His Dishonor, The Mayor
By: BillOReilly.com Staff Friday, December 26, 2014
Remember when Rudy Giuliani was dubbed "America's Mayor," a salute to his actions in the days and weeks following the attacks of 9/11? Well, New York City is now led by a man who is absolutely unworthy of that office.

That was made crystal clear last summer when Mayor Bill de Blasio convened a City Hall "discussion" about policing. On his immediate right that day was highly-respected Police Commissioner William Bratton. And on his left (literally, because it's hard to get to de Blasio's left ideologically) sat Al Sharpton. In other words, Mayor de Blasio gave equal billing to a man who had helped save thousands of lives and a racial arsonist.

Bill Bratton arrived in New York City in 1990 to take over the city's Transit Police. That same year, more than 2,200 people were murdered in the city, most of them young, black, and male. Last year there were 335 homicides, an astounding 85% drop from the bad old days. The decline was certainly not the work of one man, but Bratton - who ran the entire NYPD in the mid 90s - unquestionably played a big role.

Then there's Sharpton, who was compiling a vastly different resume in the early 90s, when he referred to "Socrates and them Greek homos" and called Jews "diamond merchants." Beginning with the Tawana Brawley hoax, his words sparked mayhem and implicitly led to deaths (Crown Heights, Freddie's Fashion Mart), although it was never Sharpton himself who twisted the knife or lit the match.

Back to City Hall this past summer. Referring to Mayor de Blasio's multi-racial son, Sharpton said this: "If Dante wasn't your son, he'd be a candidate for a chokehold." Did the mayor take offense when this racial agitator characterized New York cops as racists? No, de Blasio put his tail between his legs and meekly uttered, "I take Rev. Sharpton's admonition to heart." Following that disgusting display of kowtowing, Mayor de Blasio has since invoked Dante's name numerous times himself, always to imply that New York cops are the bad guys.

But of course, the anti-cop vitriol reached a crescendo this month when protesters shut down parts of New York after the grand jury ruling in the Eric Garner case. The mayor endorsed the protests and looked the other way when hundreds of marchers screamed the ugliest chant in recent memory: "What do we want? Dead cops! When do we want 'em? Now!"

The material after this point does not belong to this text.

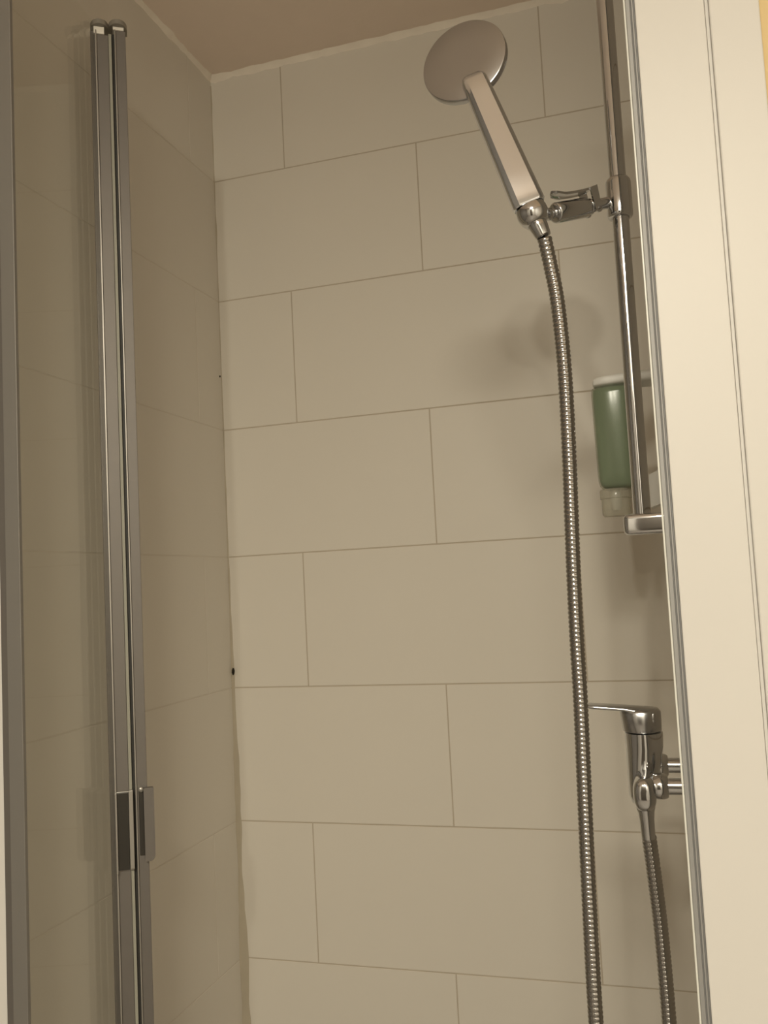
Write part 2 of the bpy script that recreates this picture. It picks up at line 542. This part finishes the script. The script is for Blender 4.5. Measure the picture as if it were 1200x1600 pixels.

As he finishes his first year in office, Mayor Bill de Blasio has never lifted a finger to defend his police department or its 34,000 men and women, whose morale has sunk even faster than the city's crime rate. Meanwhile, his "co-mayor" Al Sharpton has been leading protest marches against "police violence" and "police misconduct" and "police brutality." In Al's world, the police are always at fault.

Despite all that, one thing should be clear: In last weekend's assassination of NYPD officers Wenjian Liu and Rafael Ramos, neither Al Sharpton nor Bill de Blasio has "blood on his hands." The guilty one is Ismaaiyl Brinsley, the 28-year-old psychopath who pulled the trigger. But with their incessant anti-police rhetoric, the mayor and his preacher may have encouraged a madman to pick up a gun and hunt down some cops.

There are many reasons Bill de Blasio should not be mayor of America's greatest city. He is a far-left, income-redistribution, pro-teacher union, eat-the-rich kind of guy. But all that takes a back seat to the fact that de Blasio has, literally and figuratively, embraced the despicable Al Sharpton. That alone makes him ineligible to lead the city and its police force.

Throughout his life the mayor has gone by various legal names - Warren Wilhelm, Jr. by birth, then Warren de Blasio-Wilhelm, and finally Bill de Blasio. Whichever name he prefers is of course up to him. But for the good of the city and its people, a prefix should be added: Former Mayor of New York City. Bill de Blasio, by any name, is a total disgrace. He should resign!